Annette Pehnt – Eiland 34
Vertaald door John Breeschoten
Uitgeverij: Contact, Amsterdam
Aantal pagina’s: 159
ISBN: 978-90-254-1975-2

‘Ik had kunnen zeggen dat ik een talentvol zwemster was, het absolute gehoor had, en mannen in extase kon brengen (…), dat ik artikelen geschreven had, cello gespeeld, (…) dat ik langs touwen naar het plafond geklommen was, zo snel en lenig dat ik alweer op de grond stond voordat de gymnastiekleraar zijn stopwatch uit zijn zak had gehaald (…), maar het speelde nu geen enkele rol meer.’

Nu is wanneer deze ‘ik’, een jonge vrouw, per afvalschip op weg is naar Eiland 33. Er is namelijk geen enkel ander vervoermiddel te vinden naar de naamloze, slechts een nummer dragende eilandjes voor de Noord-Duitse kust die het decor vormen van dit opmerkelijke boek, de korte roman Eiland 34 van de Duitse Annette Pehnt.
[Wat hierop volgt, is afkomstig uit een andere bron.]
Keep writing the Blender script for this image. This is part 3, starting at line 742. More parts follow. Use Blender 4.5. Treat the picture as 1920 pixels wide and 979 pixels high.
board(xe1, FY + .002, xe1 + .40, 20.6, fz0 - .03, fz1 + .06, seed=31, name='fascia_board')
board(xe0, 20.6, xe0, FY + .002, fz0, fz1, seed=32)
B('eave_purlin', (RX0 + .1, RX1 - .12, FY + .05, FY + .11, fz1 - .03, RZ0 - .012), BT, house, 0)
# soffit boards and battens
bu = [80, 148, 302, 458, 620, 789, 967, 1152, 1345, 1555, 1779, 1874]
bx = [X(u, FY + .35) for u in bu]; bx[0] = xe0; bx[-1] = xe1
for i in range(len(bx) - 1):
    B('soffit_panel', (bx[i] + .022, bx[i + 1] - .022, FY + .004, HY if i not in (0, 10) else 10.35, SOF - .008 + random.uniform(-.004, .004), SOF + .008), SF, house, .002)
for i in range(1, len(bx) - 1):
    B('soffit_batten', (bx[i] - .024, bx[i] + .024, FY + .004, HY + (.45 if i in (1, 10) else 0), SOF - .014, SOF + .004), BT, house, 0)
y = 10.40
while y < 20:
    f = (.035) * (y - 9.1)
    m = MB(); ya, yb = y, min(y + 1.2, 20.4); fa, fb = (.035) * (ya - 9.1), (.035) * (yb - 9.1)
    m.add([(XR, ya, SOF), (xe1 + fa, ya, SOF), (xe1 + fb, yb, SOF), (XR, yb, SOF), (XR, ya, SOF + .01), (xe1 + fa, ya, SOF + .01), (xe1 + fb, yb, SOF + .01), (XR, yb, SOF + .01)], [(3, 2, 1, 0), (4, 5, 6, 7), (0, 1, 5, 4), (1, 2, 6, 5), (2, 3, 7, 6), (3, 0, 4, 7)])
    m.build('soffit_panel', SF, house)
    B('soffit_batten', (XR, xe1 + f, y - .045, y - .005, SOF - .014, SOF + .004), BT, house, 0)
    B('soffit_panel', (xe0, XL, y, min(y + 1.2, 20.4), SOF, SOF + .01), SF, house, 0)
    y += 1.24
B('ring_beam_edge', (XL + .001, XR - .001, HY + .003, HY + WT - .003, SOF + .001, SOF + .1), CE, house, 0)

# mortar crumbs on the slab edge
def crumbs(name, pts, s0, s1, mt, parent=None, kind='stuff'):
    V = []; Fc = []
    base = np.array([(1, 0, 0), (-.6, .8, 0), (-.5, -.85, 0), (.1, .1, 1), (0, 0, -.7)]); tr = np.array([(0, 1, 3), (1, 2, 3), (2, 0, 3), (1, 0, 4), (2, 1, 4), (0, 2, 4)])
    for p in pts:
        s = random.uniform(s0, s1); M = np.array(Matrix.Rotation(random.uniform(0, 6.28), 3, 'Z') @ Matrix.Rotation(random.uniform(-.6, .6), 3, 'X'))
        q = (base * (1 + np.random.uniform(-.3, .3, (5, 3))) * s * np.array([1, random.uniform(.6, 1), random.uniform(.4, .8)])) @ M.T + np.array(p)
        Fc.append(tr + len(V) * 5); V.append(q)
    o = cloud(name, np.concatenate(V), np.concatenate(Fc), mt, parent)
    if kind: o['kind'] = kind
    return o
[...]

Waarom de vertelster per se naar Eiland 34 wil, het laatste van de reeks maar verder volstrekt onopmerkelijk, heeft te maken met de passie die ze volgens haar vader moest zien te vinden. Want hoe briljant haar cijfers op school over de hele lijn ook waren, hij zag niets waar ‘haar hart voor klopte’.

Braaf als ze is, zorgde ze er dus voor dat haar cijfers kelderden, en dat ze een passie vond: de Eilanden. Waar ze nu, assistente aan de universiteit geworden, ook echt heengaat.

Daarbij doet ze telkens, zowel bij de autochtonen van nummer 28 als bij de archeologen die nummer 32 afgraven als ten slotte op 33, een vuilstorteiland (of ze ook 34 haalt, blijft een open vraag), heel erg haar best om zich aan de heersende mores en opvattingen aan te passen. Zoals ze in haar middelbareschooltijd ook al, vruchteloos, deed: ze bleef die weinig populaire leerlinge die overal in uitblinkt.

Eilandboeken zijn vaak parabels. Eiland 34 is dat ook, maar dan wel op een zeer subtiele en uiterst effectief nuchter getoonzette manier. Je kunt je zelfs afvragen of je nu een laconieke tragedie dan wel een wrange komedie zit te lezen.

En hoewel Annette Pehnt helemaal niets thrillerachtigs in haar verhaal inbouwt en zich slechts van een zeer geringe dosis bizarriteit bedient, grijpt ze je gaandeweg evengoed bij je kladden. Eén hoofdstuk van dit boek, en je gooit het complete oeuvre van S. de Coster bij het oud papier.